Recession: Prepare Now for the Next Upswing

by Lanny Goodman on May 13, 2009

The signs are all around.  Benanke is predicting the recession ending later this year.  Many entrepreneurs I’ve spoken with tell me business is showing very early signs of movement.

If you’ve ever been surfing or body surfing, you learn one thing very quickly: those waves are coming in a lot faster than you can swim. There comes a point where you have to be paddling for all your worth so you have enough speed to catch the wave as it rises under you.  Once you’re on the wave, the wave does all the work.  Once the wave rolls past you, you’ll never catch it. 

So it is now with the economy.

We Can See the Wave Coming

The wave isn’t here yet but we can see it coming.  Now is the time to start paddling so you be moving fast and harness the awesome power of economic expansion.

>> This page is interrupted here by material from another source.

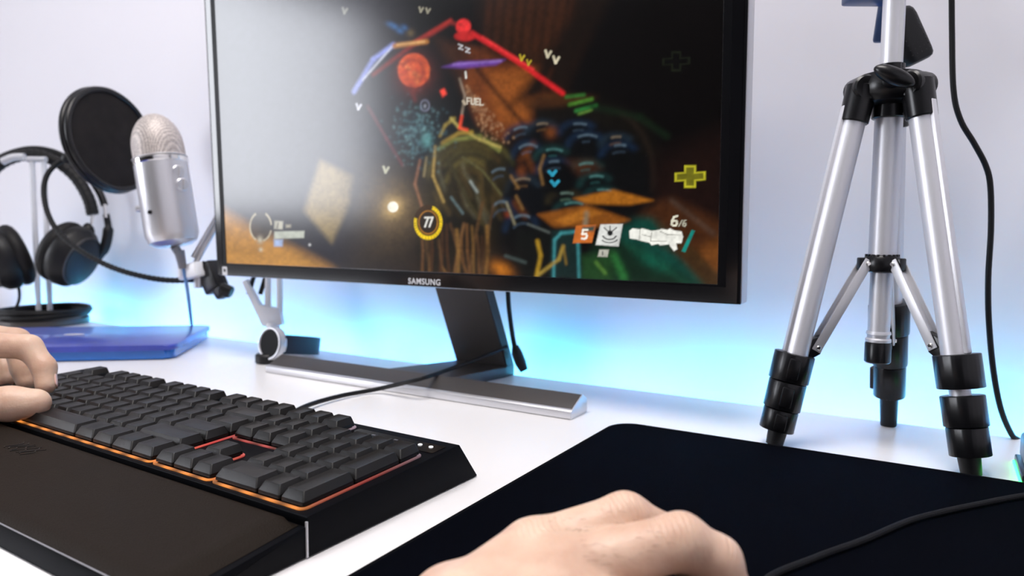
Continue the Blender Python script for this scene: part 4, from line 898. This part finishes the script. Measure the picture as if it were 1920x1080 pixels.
o = obj('coiled_cable', co, M['cable'], loc=tuple(hs0+Vector((0, 0, .013)))); tag(o, 'black cable coiled around the base of the headphone stand', 'cable')

# ---------------------------------------------------------------- microphone boom arm, microphone, pop filter
AT = .975
ab = P(512, 668, AT); ab.z = 0
arm = thing('boom_stand', ab, 'white scissor boom arm clamped to the desk behind the monitor', 'microphone stand')
obj('desk_clamp', B().box(ab+Ra*.028+Vector((0, 0, .004)), (.062, .034, .008), Matrix.Rotation(YAW, 3, 'Z'), bev=.002), M['white'], arm)
obj('pivot_post', B().cyl(ab+Vector((0, 0, .008)), P(512, 606, AT), .009, seg=24, bev=.001), M['white'], arm)
piv = P(513, 592, AT); elb_ = P(512, 235, AT); tipa = P(352, 508, AT)
obj('pivot_bracket', B().prism([(-.040, .046), (-.034, .050), (-.018, .014), (.010, .010), (.014, -.012), (-.014, -.014)], lambda u, v, w_: piv+Ra*u+Vector((0, 0, v))+Fa*w_, -.006, .006, bev=.001), M['white'], arm)
for s_ in (-.0075, .0085): obj('lower_bar', B().tube([piv+Ra*s_+Vector((0, 0, .004)), elb_+Ra*s_], .0042, 12), M['white'], arm)
sp0, sp1 = P(466, 557, AT), P(500, 440, AT)
for dx_ in (0, .016):
    o_ = Ra*dx_; b = B().tube([sp0+o_+Vector((0, 0, .004)), sp1+o_], .0030, 10); spg = obj('spring', b, M['black'], arm)
obj('elbow_joint', B().cyl(elb_-Fa*.012, elb_+Fa*.012, .016, seg=28, bev=.002), M['white'], arm)
for s_ in (-.006, .007): obj('upper_bar', B().tube([elb_+Vector((0, 0, s_)), tipa+Vector((.012, 0, .012+s_))], .0030 if s_ > 0 else .0036, 12), M['silver'], arm)
hb_ = obj('holder_head', B().box(P(362, 508, AT), (.040, .022, .020), Matrix.Rotation(-.2, 3, 'Y'), bev=.003).cyl(P(345, 520, AT), P(345, 498, AT), .008, seg=20, bev=.001), M['white'], arm)
obj('tightening_screw', B().cyl(P(372, 520, AT), P(372, 540, AT), .006, seg=16, bev=.001), M['silver'], arm)

t1, t2 = P(286, 214, .955), P(327, 462, .955)
axm = (t1-t2).normalized(); Lm = (t1-t2).length; mm_ = basis(axm, -_R)
mic = thing('microphone', t2, 'silver condenser microphone with a rounded mesh head held by the boom arm', 'microphone')
body = [(.010, 0), (.022, .001), (.030, .006), (.0335, .016), (.0335, Lm*.62)]
obj('body', B().lathe(body, t2, mm_, 44), M['silver'], mic)
obj('chrome_ring', B().lathe([(.0335, Lm*.615), (.0345, Lm*.62), (.0345, Lm*.648), (.0335, Lm*.655)], t2, mm_, 44), M['chrome'], mic)
hz = Lm*.65; prof = [(.0325, hz), (.0325, hz+(Lm-hz)*.25)]+[(.0325*math.cos(a), hz+(Lm-hz)*.25+(Lm-hz)*.75*math.sin(a)) for a in [PI/2*j/10 for j in range(1, 10)]]
gmt = mat('mesh_grille', (.50, .46, .44), .55, metal=.35); nt = gmt.node_tree; bs = nt.nodes['Principled BSDF']
vg = nt.nodes.new('ShaderNodeTexVoronoi'); vg.inputs['Scale'].default_value = 480; vg.inputs['Randomness'].default_value = .25; nt.links.new(nt.nodes['Texture Coordinate'].outputs['Object'], vg.inputs['Vector'])
rp = nt.nodes.new('ShaderNodeValToRGB'); rp.color_ramp.elements[0].position = .25; rp.color_ramp.elements[0].color = (.16, .14, .14, 1); rp.color_ramp.elements[1].position = .6; rp.color_ramp.elements[1].color = (.62, .56, .53, 1)
nt.links.new(vg.outputs['Distance'], rp.inputs[0]); nt.links.new(rp.outputs[0], bs.inputs['Base Color'])
obj('grille', B().lathe(prof+[(.001, Lm)], t2, mm_, 44), gmt, mic, sharp=80, label='metal mesh head')
obj('grille_band', B().tube([t2+axm*(hz+.002)+mm_ @ Vector((math.cos(a)*.0335, math.sin(a)*.0335, 0)) for a in [2*PI*j/40 for j in range(40)]], .0009, 6, closed=True), M['silver'], mic)
for px_, py_ in ((333, 322), (341, 346)):
    c = P(px_, py_, .940); d = (_R*.75-_F*.65).normalized(); kn = obj('dial', B().cyl(c-d*.012, c+d*.004, .0085, seg=28, bev=.0012), M['silver'], mic); obj('dial_mark', B().box(c+d*.0045, (.0018, .0018, .014), bev=.0004), M['chrome'], kn)
obj('mute_button', B().cyl(P(281, 398, .928), P(281, 398, .921), .0028, seg=16), M['black'], mic)
obj('side_screw', B().cyl(P(268, 392, .955), P(256, 391, .955), .0045, seg=18, bev=.001), M['silver'], mic)
obj('connector', B().cyl(t2, P(335, 474, .96), .0055, seg=16).cyl(P(336, 470, .96), P(343, 503, .965), .0068, .0052, seg=16), M['plug'], mic)
obj('microphone_cord', B().tube(crom([P(343, 500, .965), P(350, 535, .97), P(355, 570, .985), P(359, 606, 1.10), P(361, 620, 1.125)], 6), .0022, 10), M['bluecord'], mic)

pf = thing('pop_filter', P(203, 262, 1.06), 'round black mesh pop filter on a flexible neck behind the microphone', 'pop filter')
PC = P(211, 262, 1.06); nrm = (-_F*.30+_R*.954+Vector((0, 0, .12))).normalized(); mu = basis(nrm, _U+_R*(-.16))
obj('hoop', B().torus(PC, mu, .0740, .0042, 64, 12).torus(PC-nrm*.009, mu, .0750, .0045, 64, 12), M['shiny'], pf)
hm = mat('black_nylon_mesh', (.008, .0065, .0065), .7, spec=.2, var=.35, vscale=55)
b = B().lathe([(.001, .001), (.03, .0008), (.074, 0)], PC, mu, 56); b.lathe([(.001, -.012), (.074, -.012)], PC, mu, 56)
obj('mesh_screen', b, hm, pf)
nk = [P(134, 296, 1.085), P(112, 304, 1.08), P(90, 325, 1.07), P(82, 355, 1.06), P(88, 395, 1.05), P(108, 433, 1.04), P(148, 468, 1.03), P(198, 496, 1.02), P(250, 514, 1.01), P(310, 525, 1.0), P(370, 524, .985), P(402, 519, .98)]
nk[0] = P(136, 297, 1.075)
path = crom(nk, 14); gn = obj('gooseneck', B().tube(path, .0036, 14), M['cable'], pf)
b = B()
for k in range(1, len(path)-1, 2): b.torus(path[k], basis((path[k+1]-path[k-1]).normalized()), .0036, .0006, 14, 6)
obj('neck_coils', b, M['cable'], gn)
obj('hoop_joint', B().sph(P(127, 297, 1.08), .0085).cyl(P(127, 300, 1.08), P(150, 290, 1.075), .005), M['black'], pf)
b = B().box(P(398, 520, .975), (.030, .020, .040), Matrix.Rotation(-.55, 3, 'Y'), bev=.003); b.box(P(412, 538, .97), (.020, .016, .030), Matrix.Rotation(-.75, 3, 'Y'), bev=.003); b.cyl(P(385, 490, .97), P(380, 515, .97), .004)
cp = obj('clamp', b, M['shiny'], pf)
obj('clamp_screw', B().cyl(P(415, 540, .965), P(434, 549, .965), .0085, seg=10, bev=.001), M['black'], cp)

# ---------------------------------------------------------------- watch on its dock
WP = P(506, 644, .885)
wt = thing('smartwatch', (WP.x, WP.y, 0.012), 'round silver rimmed watch with black face and dark band left of the monitor base', 'watch')
wn = (-_F*.80-_R*.52+Vector((0, 0, .10))).normalized(); wm = basis(wn)
obj('case', B().lathe([(.0190, -.0105), (.0208, -.009), (.0208, -.002), (.0200, 0)], WP, wm, 44), M['silver'], wt)
obj('rim', B().torus(WP+wn*.0002, wm, .0190, .0018, 48, 10), M['gunrim'], wt)
obj('face', B().lathe([(.0172, 0), (.0172, .0008), (.001, .0010)], WP, wm, 44), M['watchface'], wt)
obj('crown', B().cyl(WP-wn*.005+wm @ Vector((.020, 0, 0))*(-1 if (wm @ Vector((1, 0, 0))).dot(_R) > 0 else 1), WP-wn*.005+wm @ Vector((.026, 0, 0))*(-1 if (wm @ Vector((1, 0, 0))).dot(_R) > 0 else 1), .0024, seg=14), M['chrome'], wt)
# band: closed loop running back from the case, seen edge on
bk = -wn; lp_ = [(0, .0175), (.016, .0200), (.036, .0195), (.056, .0150), (.068, .004), (.066, -.008), (.050, -.0160), (.028, -.0185), (.008, -.0178)]
bc = WP-wn*.007; side = bk.cross(Vector((0, 0, 1))).normalized(); up_ = side.cross(bk).normalized(); up_ = up_ if up_.z > 0 else -up_
path = crom([bc+bk*a+side*z for a, z in lp_], 6); rg = []
for i, p in enumerate(path):
    a_, c_ = path[max(i-1, 0)], path[min(i+1, len(path)-1)]; t_ = (c_-a_).normalized(); n_ = t_.cross(up_).normalized()
    rg.append([p+up_*s1*.0110+n_*s2*.0013 for s1, s2 in ((-1, -1), (1, -1), (1, 1), (-1, 1))])
obj('band', B().rings(rg), M['band'], wt)
wd_ = thing('watch_dock', (WP.x, WP.y, 0), 'small black charging puck stand under the round watch', 'stand')
dkp = P(502, 674, .895)
obj('foot', B().cyl((dkp.x, dkp.y, 0), (dkp.x, dkp.y, .012), .0150, seg=32, bev=.002), M['black'], wd_)
obj('cradle', B().cyl((dkp.x, dkp.y+.004, .010), (dkp.x+.002, dkp.y+.010, .024), .006, seg=20), M['black'], wd_)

What does “paddling” look like?

How Has the Game Changed?

First it means carefully assessing how the game has changed in your industry and market.  If your business is heavily debt dependent, game over.  It will be a long time (hopefully) before we see the irresponsible easy money of the past twenty years.  If your business is energy intensive, we’re experiencing a lull at the moment, but everyone I read says look for energy moving back up over the next year or two.

In almost every business to a greater or lesser extent, the tectonic plates of the market have shifted.  This is good news for forward thinking, adaptive companies who have rigorous planning processes in place. These are the companies that  have been using the recession to research, experiment, retool and train employees. The companies who think the good old days are just around the corner will be in for a rude awakening.

The good old days are gone.  The new days will be good too, but much more demanding.

Will You Miss the Wave?

Do you have a formal process improvement program in your company?  I speak to hundreds of CEOs every year and pose that question.  The affirmative response on average is probably five percent.  In this day and age, this is an appalling statistic.  If you and your employees are not proactively working to do whatever you do for a living faster, better and cheaper, you are missing the wave.

Technology

If you are not looking closely how technology will allow you to make your company easier to do business with, to provide your employees with the information they need to make decisions that will minimize cost and maximize customer satisfaction, you are missing the wave.

Marketing

If you are not learning to be a more effective, capable and aggressive marketer in an economy increasingly characterized by “kick-ass” marketers and companies who work for “kick-ass” marketers (guess who makes the money?), you’re are missing the wave.

Education, Training & Orientation

If you are not training your people, teaching them how business actually works, how to read your financial statements, how to exercise good business judgment so you get full return on payroll, you are missing the wave. 

It is in recession that we really learn what we need to be doing.  Most important organizational changes take two to three years to fully implement.  The reality is that it is late already to take full advantage of the turnaround.  All the more reason to start paddling now.